All of the buildings in the vicinity were evacuated. As she stood on Pennsylvania Avenue eyeing the ominous smoke column from across the river, she knew whatever they had been discussing at that briefing was suddenly moot, as if someone had taken an eraser to the whole board. America’s defense priorities were being radically and violently reset.
She walked a few blocks to the CSIS’s offices, called home to check on her children, and then began trying to get through to friends at the Pentagon on the phone, without success. So she took some calls from colleagues and from reporters, including the reporter from NPR she had just spoken with hours earlier. She shared the growing suspicion that the attacks were the work of al Qaeda, but at that point it was just a hypothesis.

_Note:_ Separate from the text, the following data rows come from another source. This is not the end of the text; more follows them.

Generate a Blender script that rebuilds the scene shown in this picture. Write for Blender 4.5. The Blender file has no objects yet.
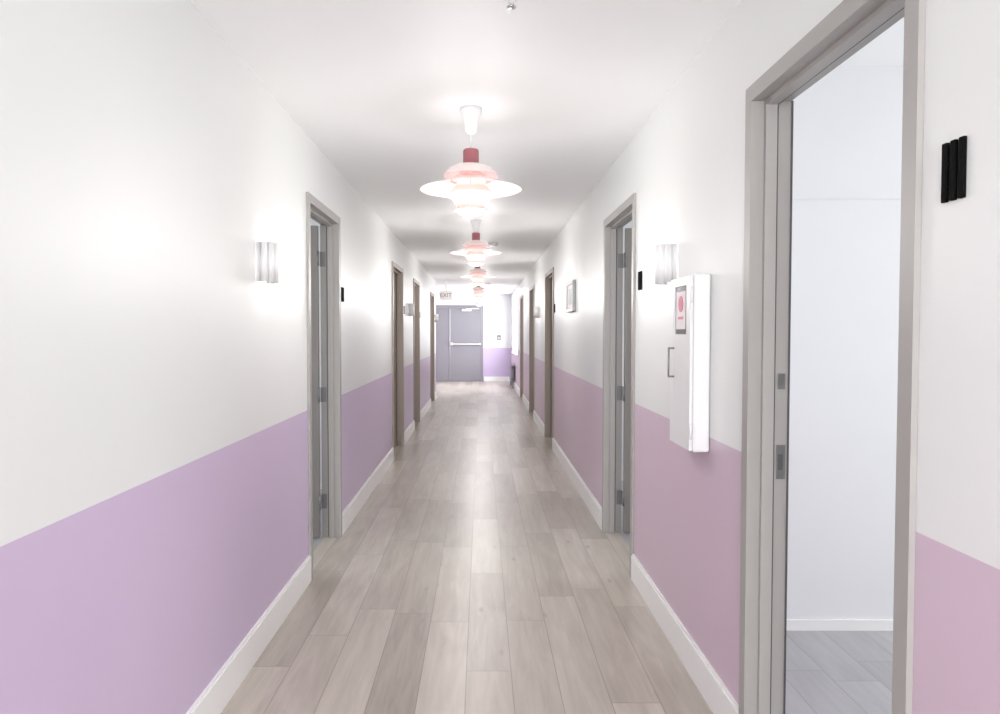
import bpy, bmesh, math
from mathutils import Vector, Matrix

scene = bpy.context.scene
scene.view_settings.view_transform = 'Standard'
scene.view_settings.look = 'None'
scene.view_settings.exposure = 0.0

XL, XR = -0.974, 0.87
EYE = 1.40
CEIL = EYE + 1.112
T = 0.10
YEND = 21.4
YB = -4.0
F = 740.0

# ---------------------------------------------------------------- materials
def new_mat(name):
    m = bpy.data.materials.new(name); m.use_nodes = True
    nt = m.node_tree
    return m, nt, nt.nodes['Principled BSDF']

def simple(name, col, rough=0.5, metal=0.0, var=0.04, scale=6.0, bump=0.0, emit=None, es=0.0, spec=0.5):
    m, nt, b = new_mat(name)
    tc = nt.nodes.new('ShaderNodeTexCoord')
    n = nt.nodes.new('ShaderNodeTexNoise'); n.inputs['Scale'].default_value = scale
    n.inputs['Detail'].default_value = 4
    nt.links.new(tc.outputs['Object'], n.inputs['Vector'])
    mx = nt.nodes.new('ShaderNodeMix'); mx.data_type = 'RGBA'
    mx.inputs[6].default_value = (*[c*(1-var) for c in col], 1)
    mx.inputs[7].default_value = (*[min(1, c*(1+var)) for c in col], 1)
    nt.links.new(n.outputs['Fac'], mx.inputs[0])
    nt.links.new(mx.outputs[2], b.inputs['Base Color'])
    b.inputs['Roughness'].default_value = rough
    b.inputs['Metallic'].default_value = metal
    b.inputs['Specular IOR Level'].default_value = spec
    if bump:
        n2 = nt.nodes.new('ShaderNodeTexNoise'); n2.inputs['Scale'].default_value = 180
        nt.links.new(tc.outputs['Object'], n2.inputs['Vector'])
        bp = nt.nodes.new('ShaderNodeBump'); bp.inputs['Strength'].default_value = bump
        bp.inputs['Distance'].default_value = 0.002
        nt.links.new(n2.outputs['Fac'], bp.inputs['Height'])
        nt.links.new(bp.outputs['Normal'], b.inputs['Normal'])
    if emit:
        b.inputs['Emission Color'].default_value = (*emit, 1)
        b.inputs['Emission Strength'].default_value = es
    return m

def wall_mat(name, upper, lower, zline, rough=0.38):
    m, nt, b = new_mat(name)
    g = nt.nodes.new('ShaderNodeNewGeometry')
    sp = nt.nodes.new('ShaderNodeSeparateXYZ'); nt.links.new(g.outputs['Position'], sp.inputs[0])
    lt = nt.nodes.new('ShaderNodeMath'); lt.operation = 'LESS_THAN'; lt.inputs[1].default_value = zline
    nt.links.new(sp.outputs['Z'], lt.inputs[0])
    mx = nt.nodes.new('ShaderNodeMix'); mx.data_type = 'RGBA'
    mx.inputs[6].default_value = (*upper, 1); mx.inputs[7].default_value = (*lower, 1)
    nt.links.new(lt.outputs[0], mx.inputs[0])
    nt.links.new(mx.outputs[2], b.inputs['Base Color'])
    b.inputs['Roughness'].default_value = rough
    b.inputs['Specular IOR Level'].default_value = 0.4
    n3 = nt.nodes.new('ShaderNodeTexNoise'); n3.inputs['Scale'].default_value = 2.2
    nt.links.new(g.outputs['Position'], n3.inputs['Vector'])
    bp = nt.nodes.new('ShaderNodeBump'); bp.inputs['Strength'].default_value = 0.25; bp.inputs['Distance'].default_value = 0.006
    nt.links.new(n3.outputs['Fac'], bp.inputs['Height']); nt.links.new(bp.outputs['Normal'], b.inputs['Normal'])
    return m

def floor_mat(name, dark, light, pw=0.185, pl=1.25, rough=0.30, var=0.42):
    m, nt, b = new_mat(name)
    N, L = nt.nodes, nt.links
    g = N.new('ShaderNodeNewGeometry')
    sp = N.new('ShaderNodeSeparateXYZ'); L.new(g.outputs['Position'], sp.inputs[0])
    def M(op, a, b_=None, c=None):
        n = N.new('ShaderNodeMath'); n.operation = op
        for i, v in enumerate((a, b_, c)):
            if v is None: continue
            if isinstance(v, (int, float)): n.inputs[i].default_value = v
            else: L.new(v, n.inputs[i])
        return n.outputs[0]
    xs = M('DIVIDE', M('ADD', sp.outputs['X'], 0.06), pw)
    row = M('FLOOR', xs); fx = M('FRACT', xs)
    wn = N.new('ShaderNodeTexWhiteNoise'); wn.noise_dimensions = '1D'; L.new(row, wn.inputs['W'])
    ys = M('ADD', M('DIVIDE', sp.outputs['Y'], pl), wn.outputs['Value'])
    col = M('FLOOR', ys); fy = M('FRACT', ys)
    cb = N.new('ShaderNodeCombineXYZ'); L.new(row, cb.inputs[0]); L.new(col, cb.inputs[1])
    wn2 = N.new('ShaderNodeTexWhiteNoise'); wn2.noise_dimensions = '2D'; L.new(cb.outputs[0], wn2.inputs['Vector'])
    rnd = wn2.outputs['Value']
    ex = M('MINIMUM', fx, M('SUBTRACT', 1.0, fx)); ex = M('MULTIPLY', ex, pw)
    ey = M('MINIMUM', fy, M('SUBTRACT', 1.0, fy)); ey = M('MULTIPLY', ey, pl)
    e = M('MINIMUM', ex, ey)
    seam = N.new('ShaderNodeMapRange'); seam.inputs[1].default_value = 0.0008; seam.inputs[2].default_value = 0.0028
    seam.inputs[3].default_value = 1.0; seam.inputs[4].default_value = 0.0
    L.new(e, seam.inputs[0])
    # fine grain
    gv = N.new('ShaderNodeCombineXYZ')
    L.new(M('MULTIPLY', sp.outputs['X'], 30.0), gv.inputs[0])
    L.new(M('MULTIPLY', sp.outputs['Y'], 2.0), gv.inputs[1])
    L.new(M('MULTIPLY', rnd, 57.0), gv.inputs[2])
    n1 = N.new('ShaderNodeTexNoise'); n1.inputs['Scale'].default_value = 1.0; n1.inputs['Detail'].default_value = 8
    n1.inputs['Roughness'].default_value = 0.6; n1.inputs['Distortion'].default_value = 0.8
    L.new(gv.outputs[0], n1.inputs['Vector'])
    # broad cathedral figure
    gv2 = N.new('ShaderNodeCombineXYZ')
    L.new(M('MULTIPLY', sp.outputs['X'], 8.0), gv2.inputs[0])
    L.new(M('MULTIPLY', sp.outputs['Y'], 1.4), gv2.inputs[1])
    L.new(M('MULTIPLY', rnd, 31.0), gv2.inputs[2])
    n2 = N.new('ShaderNodeTexNoise'); n2.inputs['Scale'].default_value = 1.0; n2.inputs['Detail'].default_value = 3
    n2.inputs['Distortion'].default_value = 1.2
    L.new(gv2.outputs[0], n2.inputs['Vector'])
    f = M('ADD', M('MULTIPLY', n1.outputs['Fac'], 0.62), M('MULTIPLY', n2.outputs['Fac'], 0.62))
    f = M('ADD', f, M('MULTIPLY', rnd, var))
    mr = N.new('ShaderNodeMapRange'); mr.inputs[1].default_value = 0.42; mr.inputs[2].default_value = 1.22
    L.new(f, mr.inputs[0])
    mx = N.new('ShaderNodeMix'); mx.data_type = 'RGBA'
    mx.inputs[6].default_value = (*dark, 1); mx.inputs[7].default_value = (*light, 1)
    L.new(mr.outputs[0], mx.inputs[0])
    kv = N.new('ShaderNodeCombineXYZ')
    L.new(M('MULTIPLY', sp.outputs['X'], 6.0), kv.inputs[0]); L.new(M('MULTIPLY', sp.outputs['Y'], 2.2), kv.inputs[1]); L.new(M('MULTIPLY', rnd, 13.0), kv.inputs[2])
    vo = N.new('ShaderNodeTexVoronoi'); vo.inputs['Scale'].default_value = 1.0; L.new(kv.outputs[0], vo.inputs['Vector'])
    kn = N.new('ShaderNodeMapRange'); kn.inputs[1].default_value = 0.02; kn.inputs[2].default_value = 0.11
    kn.inputs[3].default_value = 0.5; kn.inputs[4].default_value = 0.0
    L.new(vo.outputs['Distance'], kn.inputs[0])
    mxk = N.new('ShaderNodeMix'); mxk.data_type = 'RGBA'
    L.new(kn.outputs[0], mxk.inputs[0]); L.new(mx.outputs[2], mxk.inputs[6]); mxk.inputs[7].default_value = (*[c*0.55 for c in dark], 1)
    mx2 = N.new('ShaderNodeMix'); mx2.data_type = 'RGBA'
    L.new(M('MULTIPLY', seam.outputs[0], 0.6), mx2.inputs[0])
    L.new(mxk.outputs[2], mx2.inputs[6]); mx2.inputs[7].default_value = (*[c*0.55 for c in dark], 1)
    L.new(mx2.outputs[2], b.inputs['Base Color'])
    rr = N.new('ShaderNodeMapRange'); rr.inputs[3].default_value = rough-0.04; rr.inputs[4].default_value = rough+0.08
    L.new(n2.outputs['Fac'], rr.inputs[0]); L.new(rr.outputs[0], b.inputs['Roughness'])
    bp = N.new('ShaderNodeBump'); bp.inputs['Strength'].default_value = 0.12; bp.inputs['Distance'].default_value = 0.002
    L.new(M('SUBTRACT', M('MULTIPLY', n1.outputs['Fac'], 0.2), seam.outputs[0]), bp.inputs['Height'])
    L.new(bp.outputs['Normal'], b.inputs['Normal'])
    return m

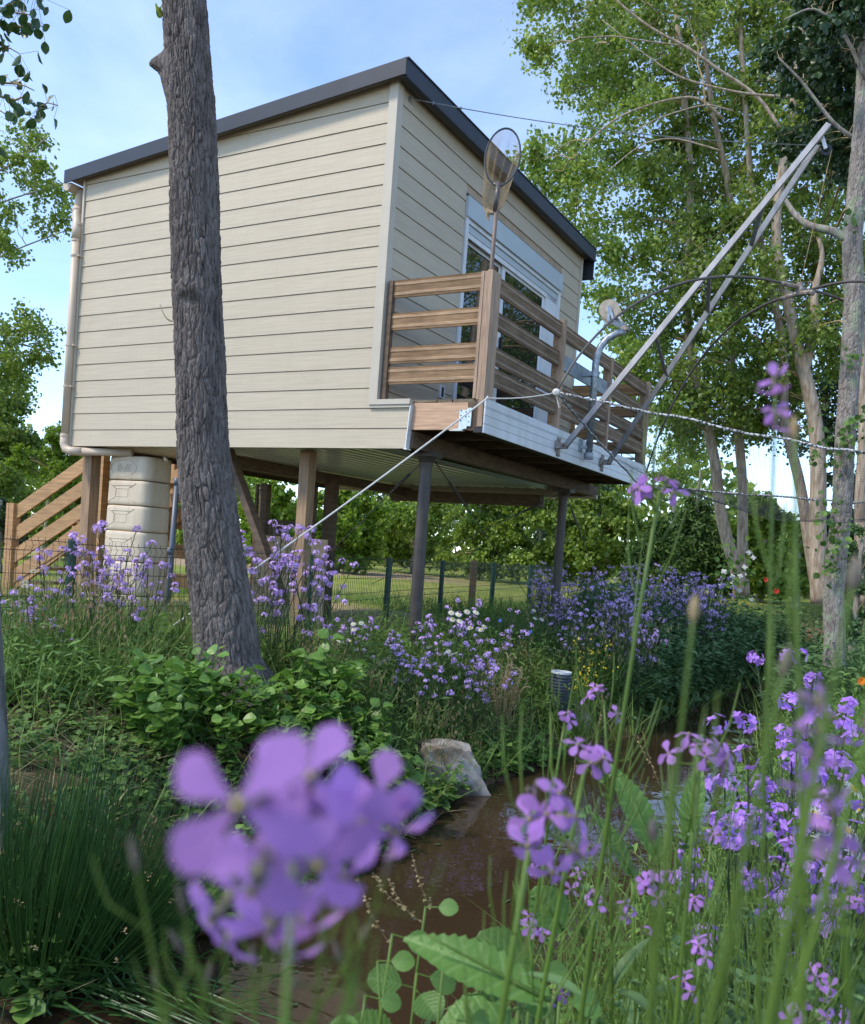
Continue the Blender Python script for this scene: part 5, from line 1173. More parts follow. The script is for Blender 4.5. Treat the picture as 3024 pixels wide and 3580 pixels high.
# ------------------------------------------------------------------ flowering plants
def flower_part(m, P, N, L, rs, mi=0, tmpl=PETAL_S, mc=None):
    """four petals at each point P round the axis N"""
    n = len(P); X = norm(np.cross(N, rdir(n, rs))); Y = np.cross(N, X)
    for k in range(4):
        a = k*math.pi/2; D = norm(X*math.cos(a) + Y*math.sin(a) + N*(.10 + .2*rs.rand(n, 1))); m.stamp(tmpl, frames(D, N), P, np.stack([L*.95*np.ones(n), L*(.85+.3*rs.rand(n)), L*np.ones(n)], 1), m=mi)
SIL = (np.array([(-.5,0,0),(.5,0,0),(0,0,.8),(0,1,0)]), [], [(0,1,3),(1,2,3),(2,0,3)])
def rocket_proto(name, seed, h, ns, parts=True, fl=15, R=.032, L=.0125, sides=5, pm='petal2'):
    """dame's rocket: a few tall stems, lance leaves, violet flower heads, young pods under the heads"""
    rs = np.random.RandomState(seed); t = thing(name, 'x', 'flower', (0, 0, -50)); F = Matrix.Translation((0, 0, -50))
    st = MB(); heads = []
    for i in range(ns):
        a = rs.rand()*6.28; r0 = .02*rs.rand(); hh = h*(.72 + .28*rs.rand()) if i else h; sp_ = .10 + .22*rs.rand()
        b = A((r0*math.cos(a), r0*math.sin(a), 0)); e = A((math.cos(a)*sp_*hh, math.sin(a)*sp_*hh, hh))
        P = curve(b, e, 0, 8); P[:, :2] *= np.linspace(.35, 1, 8)[:, None]; st.tube(P, np.linspace(.0048, .0022, 8), 4, cap=False)
        n = 9; k = rs.randint(1, 6, n); D = norm(np.c_[rs.normal(size=(n, 2)), .25 + .3*rs.rand(n)]); st.stamp(LANCE, frames(D), P[k] + (P[k+1]-P[k])*rs.rand(n, 1), (.09 - .010*k)*(.7+.6*rs.rand(n))*h/.9, m=1)
        heads.append((P[-1], norm(P[-1]-P[-2])))
        for j in range(rs.randint(1, 3)):
            k = rs.randint(4, 7); q = P[k]; tip = q + A((rs.normal()*.06, rs.normal()*.06, .08 + .10*rs.rand()))*h/.9
            st.tube(curve(q, tip, .0, 5), np.linspace(.0026, .0016, 5), 4, cap=False); heads.append((tip, norm(tip - q + A((0, 0, .1)))))
    hm = []
    for p, d in heads:
        n = 14; q = p - d*(.03 + .10*rs.rand(n, 1)); D = norm(d*1.2 + rdir(n, rs)*.75); st.stamp(SIL, frames(D), q, np.stack([np.full(n, .0022), .03+.03*rs.rand(n), np.full(n, .0022)], 1))
        m = MB(); nf = int(fl*(.6+.7*rs.rand())); v = rdir(nf, rs); v = norm(v + d*.55); rr = R*(.75 + .5*rs.rand()); flower_part(m, p + v*rr*(.6+.5*rs.rand(nf, 1))*A((1, 1, .8)), v, L, rs)
        m.stamp(DIAMOND, frames(norm(d + rdir(5, rs)*.5)), np.repeat(p[None] + d*.01, 5, 0), np.full(5, .012), m=1); hm.append(m)
    if parts:
        obj('stem', st, [MT['stemdark'], MT['lv_blue']], t, frame=F)
        for m in hm: obj('flower_head', m, [MT[pm], MT['bud']], t, frame=F)
        return t
    bpy.data.objects.remove(t)
    for m in hm:
        for V_, q_ in ((m, 0),): pass
    allm = MB()
    for src, off in [(st, 0)] + [(m, 2) for m in hm]:
        base = allm.n; allm.v += src.v
        allm.q += [x_ + base for x_ in src.q]; allm.t += [x_ + base for x_ in src.t]; allm.qm += [x_ + off for x_ in src.qm]; allm.tm += [x_ + off for x_ in src.tm]; allm.n += src.n
    me = allm.data(name, [MT['stemdark'], MT['lv_blue'], MT[pm], MT['bud']])
    o = bpy.data.objects.new(name, me); COL.objects.link(o); return tag(o, 'x', 'flower')
protos = [rocket_proto('dames_rocket', 300+i, .9, 4 + i % 3) for i in range(5)]
lite = [rocket_proto('dames_rocket', 320+i, .9, 5, parts=False, fl=9, R=.027, L=.0115) for i in range(5)]
used = set()
def plant(pool, p, sc, label, group, rz=None):
    i = rnd.randrange(len(pool)); o = pool[i]; rz = rnd.random()*6.28 if rz is None else rz; tl = (rnd.gauss(0, .06), rnd.gauss(0, .06))
    if o.name not in used:
        used.add(o.name); o.matrix_world = Matrix.Translation(Vector(p)) @ Matrix.Rotation(rz, 4, 'Z') @ Matrix.Rotation(tl[0], 4, 'X') @ Matrix.Scale(sc, 4); o['label'] = label; o['group'] = group; return o
    return dup(o, p, rz, sc, label, group, tl)
def by_px(x_, ytop, d):
    """ground point under photo column x_ at depth d and the height that reaches photo row ytop"""
    t = at(x_, ytop, d); g_ = gz(t[0], t[1]); return (t[0], t[1], g_ - .02), t[2] - g_
def put(pool, x_, ytop, d, label, group, h=.92, lo=.25):
    p, hh = by_px(x_, ytop, d); return plant(pool, p, max(lo, hh/h), label, group)
G1 = ('violet dame\'s rocket in the group by the fence left of the big trunk', 'violet flowers by the left fence')
for x_, y_, d in ((20, 1165, 5.4), (60, 1190, 5.6), (108, 1080, 5.8), (85, 1170, 5.3), (150, 1120, 5.7), (205, 1090, 5.8), (235, 1062, 5.9), (250, 1130, 5.6), (285, 1140, 5.7), (215, 1150, 5.5), (190, 1170, 5.7), (265, 1180, 5.4), (310, 1140, 5.9), (100, 1240, 5.2), (135, 1255, 5.2)): put(protos, x_, y_, d, *G1)
G2 = ('violet dame\'s rocket in the group right behind the big trunk', 'violet flowers behind the trunk')
for x_, y_, d in ((495, 1050, 6.3), (540, 1085, 6.4), (575, 1060, 6.6), (600, 1095, 6.5), (635, 1090, 6.7), (520, 1130, 6.2), (560, 1140, 6.3), (610, 1150, 6.4), (650, 1130, 6.6), (640, 1200, 6.2), (515, 1190, 6.1))[::1]: put(protos, x_, y_, d, *G2)
G3 = ('low violet dame\'s rocket on the bank round the near steel post', 'violet flowers round the near post')
for x_, y_, d in ((680, 1235, 6.2), (715, 1250, 6.3), (735, 1262, 6.2), (780, 1290, 6.1), (800, 1275, 6.3), (815, 1305, 6.0), (845, 1310, 5.9), (860, 1240, 6.7), (885, 1280, 6.4), (905, 1255, 6.6), (930, 1290, 6.3), (950, 1225, 7.0), (975, 1250, 6.9), (1000, 1270, 6.6), (1020, 1235, 7.4), (1040, 1260, 7.2), (830, 1335, 5.8), (870, 1330, 5.8), (990, 1330, 6.0), (1010, 1345, 6.0), (940, 1345, 5.8)): put(protos, x_, y_ + rnd.uniform(-8, 10), d, *G3)
G4 = ('violet dame\'s rocket in the dense drift around and right of the far steel post', 'drift of violet flowers')
for k in range(150):
    d = rnd.uniform(7.6, 14.5); x_ = rnd.uniform(1085, 1470)
    if d < 10.5 and x_ > 1330: d += 3
    hor = 1176 - .0322*1781 + .0723*(x_-882); top = hor + rnd.uniform(-16, 80) + max(0, 1150-x_)*.35 + (14.5-d)*6
    put(lite, x_, top, d, *G4)
# oxeye daisies
def daisy_proto(seed, h=.6, n=3):
    rs = np.random.RandomState(seed); m = MB()
    for i in range(n):
        e = A((rs.normal()*.08, rs.normal()*.08, h*(.8+.2*rs.rand()))); P = curve((0, 0, 0), e, 0, 6); m.tube(P, .0022, 4, cap=False)
        m.stamp(LANCE, frames(norm(np.c_[rs.normal(size=(4, 2)), .4*np.ones(4)])), P[[1, 2, 2, 3]], np.full(4, .05), m=1)
        N = norm(A((rs.normal()*.3, -.55, .8))); X = norm(np.cross(N, A((0, 0, 1.)))); Y = np.cross(N, X); k = 15; th = np.arange(k)*6.283/k
        D = np.cos(th)[:, None]*X + np.sin(th)[:, None]*Y + N*.08; m.stamp(blade_t([.16, .30, .26, .08], .15, .05), frames(D, np.repeat(N[None], k, 0)), e + D*.007, np.full(k, .0165), m=2)
        m.lathe([(.0085, 0), (.008, .003), (.004, .006), (0, .0065)], e, axis=N, sides=10, m=3)
    me = m.data('oxeye_daisy', [MT['stemdark'], MT['lv_blue'], MT['white'], MT['yellow']]); o = bpy.data.objects.new('oxeye_daisy', me); COL.objects.link(o); return tag(o, 'x', 'daisy')
dz = [daisy_proto(s_) for s_ in (1, 2, 3)]
GD = ('white oxeye daisy with a yellow eye by the left fence', 'daisies by the left fence')
for x_, y_, d in ((10, 1215, 5.0), (68, 1218, 5.0), (85, 1158, 5.2), (165, 1198, 5.2), (190, 1210, 5.3), (40, 1205, 5.1)): put(dz, x_, y_, d, *GD, h=.6)
GD2 = ('white oxeye daisy among the violet flowers between the steel posts', 'daisies between the posts')
for x_, y_, d in ((915, 1225, 6.6), (928, 1230, 6.5), (942, 1238, 6.6), (905, 1290, 6.2), (912, 1298, 6.2), (720, 1252, 6.1), (700, 1275, 6.0), (1085, 1240, 8.0), (905, 1338, 5.8), (1150, 1280, 8.0), (1165, 1290, 8.0), (1175, 1275, 8.2), (1440, 1320, 11.0), (1460, 1330, 11.0), (1150, 1300, 7.8)): put(dz, x_, y_, d, *GD2, h=.6)
GD3 = ('white daisy at the right edge beyond the near violet flowers', 'daisies at the right edge')
for x_, y_, d in ((1735, 1525, 2.3), (1725, 1585, 2.0), (1750, 1520, 2.3), (1715, 1595, 2.1), (1690, 1560, 2.6)): put(dz, x_, y_, d, *GD3, h=.6)
# yellow flowers, dry dock, grasses in seed, orange and blue dots
m = MB(); r6 = np.random.RandomState(8); p0, hh = by_px(1195, 1300, 6.9); p0 = A(p0)
for i in range(46):
    e = p0 + A((r6.normal()*.11 + .02, r6.normal()*.12, hh*(.55 + .45*r6.rand()))); P = curve(p0 + A((r6.normal()*.03, r6.normal()*.03, 0)), e, 0, 5); m.tube(P, .0016, 3, cap=False)
    k = r6.randint(2, 5); q = e + r6.normal(size=(k, 3))*.014; N = norm(rdir(k, r6) + A((0, -.6, .5))); flower_part(m, q, N, .0085, r6, 1)
solo('yellow_flower', m, [MT['stem'], MT['yellow']], 'spray of tiny yellow flowers beside the ribbed pipe', 'flower', tuple(p0))
m = MB(); p0, hh = by_px(1035, 1335, 6.3); p0 = A(p0)
for i in range(34):
    e = p0 + A((r6.normal()*.10, r6.normal()*.10, hh*(.6 + .4*r6.rand()))); P = curve(p0, e, .02, 6, wob=.012, rs=r6); m.tube(P[2:], .0022, 4, cap=False)
    k = 26; t = r6.rand(k); q = P[3] + (P[5]-P[3])*t[:, None] + r6.normal(size=(k, 3))*.008; m.stamp(DIAMOND, frames(rdir(k, r6)), q, np.full(k, .014), m=0)
    c0 = e; c1_ = e + A((r6.normal()*.05, r6.normal()*.05, .03*r6.normal())); m.tube(curve(c0, c1_, .02, 5), .005, 4)
solo('dried_sorrel', m, [MT['tan']], 'tan dried seed plant with curly heads above the pale stone', 'plant', tuple(p0))
def oat_proto(seed, n=16, h=.62):
    rs = np.random.RandomState(seed); m = MB()
    for i in range(n):
        a = rs.rand()*6.28; sp_ = .10 + .25*rs.rand(); hh = h*(.6+.4*rs.rand()); t = np.linspace(0, 1, 10)[:, None]; d = A((math.cos(a), math.sin(a), 0))
        P = A((0, 0, hh))*(1.35*t - .35*t**3) + d*sp_*t**2; m.tube(P, np.linspace(.0016, .0006, 10), 3, cap=False)
        k = 9; ii = rs.randint(6, 10, k); D = norm(np.c_[rs.normal(size=(k, 2))*.25, -np.ones(k)]); m.stamp(blade_t([.05, .2, .14, .02], .05, .3), frames(D, rdir(k, rs)), P[ii], np.full(k, .034), m=1)
    k = 26; D = norm(np.c_[rs.normal(size=(k, 2))*.5, np.ones(k)]); m.stamp(GRASS, frames(D, np.c_[rs.normal(size=(k, 2)), .2*np.ones(k)]), rs.normal(size=(k, 3))*A((.03, .03, 0)), .25 + .25*rs.rand(k), m=2)
    me = m.data('grass_tuft', [MT['stem'], MT['tan'] if seed % 2 else MT['lv_straw'], MT['lv_grass']]); o = bpy.data.objects.new('grass_tuft', me); COL.objects.link(o); return tag(o, 'x', 'grass tuft')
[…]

Another Democrat in exile, Thomas Donilon, was also in downtown D.C., undergoing his annual physical in a suite on M Street. He was forty-six, an age when years of long hours sitting behind a desk begin to take their toll, especially for a big man like him. A lawyer with a long background in government, he was known for doing the work of three and had the slackening frame to show for it. In a world capital of the work-addicted, he was considered exceptional. Donilon had been the youngest aide on the staff of President Jimmy Carter in 1977 and had served as chief of staff for the State Department during the Clinton administration. He had joined the Clinton campaign in 1992 as a stand-in for President G. H. W. Bush and for Ross Perot in debate preparation. Hours of prep armed him with telling facts and examples. He was tenacious: unfailingly pleasant but tough. He had a way of displaying his teeth as he spoke, top and bottom, so that the words seemed chewed. Clinton liked to spar with him verbally before a big match. Now, less than a year into the new Republican administration, he was getting used to life as an outlier, putting his law degree and experience inside government to work as a lobbyist for Fannie Mae.
When his doctor was finished with him, he drove his car from the garage under the building and into gridlock. Office buildings throughout the District had emptied. It seemed as if the entire government workforce was making its way home. Donilon tried to call his wife, but cell phone service was so overwhelmed that his call could not go through. He turned on the radio and listened in horror as he inched his way northeast toward home. The drive took a long time. When he got there he found that his wife had also come home from work, after picking up their daughter early from her Bethesda preschool. They turned on the TV and watched with the rest of the country.
Michael Vickers was just a few blocks away at his own small think tank offices, the Center for Strategic and Budgetary Assessments. He had founded it after leaving intelligence and military work. Twenty years earlier, as a brainy CIA officer, he had put together the clandestine U.S. mission to help a loosely connected group of tribal leaders and Islamist extremists fight the Soviet Union in Afghanistan, an effort that was considered the largest covert mission in the intelligence agency’s history. The former army special forces officer was legendary in his own world. He was an expert in the Near East, had extensive contacts in that region, and with a career that had straddled intelligence and special ops would prove to be uniquely credentialed for this new war. The next day he would be back at work at the Pentagon as a consultant, summoned by Rumsfeld to help figure out how the United States should respond.
In Bosnia, Brigadier General David Petraeus was at a Nordic-Polish brigade headquarters in the early evening when the news came. A small and wiry man who walked with a slight stoop from his own jump accident years earlier, he sat with a group of international officers watching as the towers collapsed and realized that his mission, and that of every American soldier, was about to change. His suspicions immediately fell to al Qaeda and its founder, a man named Osama bin Laden.
This was no wild guess. Petraeus had been executive officer for the Joint Chiefs of Staff at the Pentagon from 1997–1999, during the period when the Clinton administration frequently debated whether and how to go after the radical Islamist leader. The decisions then had been to launch cruise missiles at al Qaeda targets in the Sudan and Afghanistan, a noisy gesture that hadn’t accomplished much. Bin Laden was slippery. The response now would be a lot bigger—world changing. One of Petraeus’s jobs in Bosnia was commanding a clandestine joint task force, one made up of elite representatives from all the service branches, that had been finding and targeting fugitive Serbian and Croatian war criminals, gathering intelligence, and then swooping in on targets swiftly, often from helicopters at night.
Before he left to fly back to his own headquarters, Petraeus was already thinking about adapting his mission.
In New York, graduate student Ben Rhodes saw the tragedy unfold from Brooklyn. He was working toward a master’s degree in creative writing at NYU but he also dabbled in hometown politics and, that day, had been pressed into service handing out flyers for City Council candidate Diana Reyna—it was an election day in New York. Rhodes had been pushed into political work after confronting borderline socialists at his upper west side prep school and then Texas-style Republicans at Rice University. He feared doing nothing would concede the field to dogmatism. So now he was on the Brooklyn Heights waterfront handing out flyers.